Mario Grazi le Samedi 7 Juin 2025 à 09:23

Réuni en conférence de presse jeudi à Corte, le collectif « Femula Campà » tire la sonnette d’alarme : faute d’une véritable politique linguistique, le corse est menacé de disparition d’ici 25 ans. Il interpelle élus et institutions sur l’urgence d’agir.



Dans une conférence de presse tenue ce jeudi matin à Corte, le collectif « Femula Campà » a lancé un signal d’alarme sur l’état de la langue corse. Pour ses membres, sans un engagement politique clair et immédiat, celle-ci pourrait disparaître en tant que langue vivante d’ici vingt-cinq ans. Le porte-parole du collectif, Pascal Ottavi, ancien universitaire, déplore l’absence de programme structuré de la part de l’Assemblée de Corse, pourtant annoncé il y a plusieurs mois mais jamais soumis à débat.

À l’origine de la création du collectif, ce sont les nombreuses maladresses relevées dans la signalétique routière. Des erreurs d’orthographe et de traduction, d’abord relayées avec humour sur les réseaux sociaux, mais qui ont fini par susciter irritation et incompréhension chez de nombreux insulaires. « L’administration de la Collectivité de Corse porte une part de responsabilité dans ces errements », a affirmé Pascal Ottavi, entouré pour l’occasion de plusieurs acteurs engagés dans l’enseignement de la langue : Maria Claudia Luciani, ancienne directrice d’école bilingue, Pascale Pergola, ancienne conseillère pédagogique, Anghjulu Pomonti, professeur agrégé, et Claudiu Bellagamba, ancien enseignant. Selon eux, cette affaire de toponymie a révélé plus largement les lacunes de l’action publique en matière linguistique. L’état des lieux établi par le collectif est jugé préoccupant. Certes, certains dispositifs comme les « Case di a Lingua » sont salués, mais aucune stratégie globale n’a vu le jour. « Une politique linguistique suppose un programme clair, des objectifs, des moyens, une méthode et une évaluation. Rien de tout cela n’existe à ce jour. La dernière réunion de la commission compétente remonte à 2023, et n’a pas été suivie d’effet », a souligné Pascal Ottavi.

Face à ce constat, le collectif a adressé un courrier au président du conseil exécutif, à la présidente de l’Assemblée de Corse, à l’ensemble des élus territoriaux, ainsi qu’aux parlementaires insulaires. L’objectif : alerter sur une situation qu’il juge critique. La transmission familiale de la langue est déjà en net recul, tandis que la pression démographique sur l’île — en hausse de 59 % en cinquante ans selon l’Insee — conjuguée à un faible taux de natalité, pose avec une acuité nouvelle la question des droits linguistiques et culturels du peuple corse. Pascal Ottavi a également évoqué ce qu’il appelle une « deuxième rupture linguistique », à l’image de celle intervenue au cours du XIXe siècle. Une dynamique silencieuse, alimentée selon lui par des changements profonds de population, de comportements, et jusqu’à l’atmosphère sonore des rues et des commerces. « Si rien n’est fait, la langue corse pourrait être rayée de la vie populaire et ordinaire de cette île à l’horizon d’une génération », a-t-il averti.

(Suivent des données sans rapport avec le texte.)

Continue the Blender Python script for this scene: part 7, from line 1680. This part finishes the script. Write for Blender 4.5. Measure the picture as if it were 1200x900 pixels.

Le collectif dénonce par ailleurs l’absence de convention entre l’État et la Collectivité sur les questions linguistiques, les conséquences néfastes des réformes du baccalauréat, la faiblesse des recrutements dans l’Éducation nationale, le silence du Conseil académique territorial, et l’absence de bilan du plan de formation mis en œuvre dans les premier et second degrés. Il réclame une réorganisation complète de l’enseignement du corse, dès la maternelle jusqu’au lycée, avec une présence effective de la langue dans les horaires et programmes, des concours adaptés pour les enseignants, une généralisation de l’enseignement immersif, et une reconnaissance du bilinguisme jusqu’au baccalauréat. La petite enfance est aussi concernée : le collectif demande l’ouverture de crèches immersives et la présence obligatoire de personnel bilingue. Il estime enfin nécessaire de relancer le « Cunsigliu di a Lingua », et d’amplifier les efforts en matière de formation des adultes, de médias et de création littéraire. « Ce n’est qu’à ces conditions que l’on pourra sauver notre langue. Il est absolument nécessaire et urgent que l’Assemblée de Corse étudie, débatte et adopte une véritable politique linguistique. Sinon, le corse disparaîtra », a conclu Pascal Ottavi.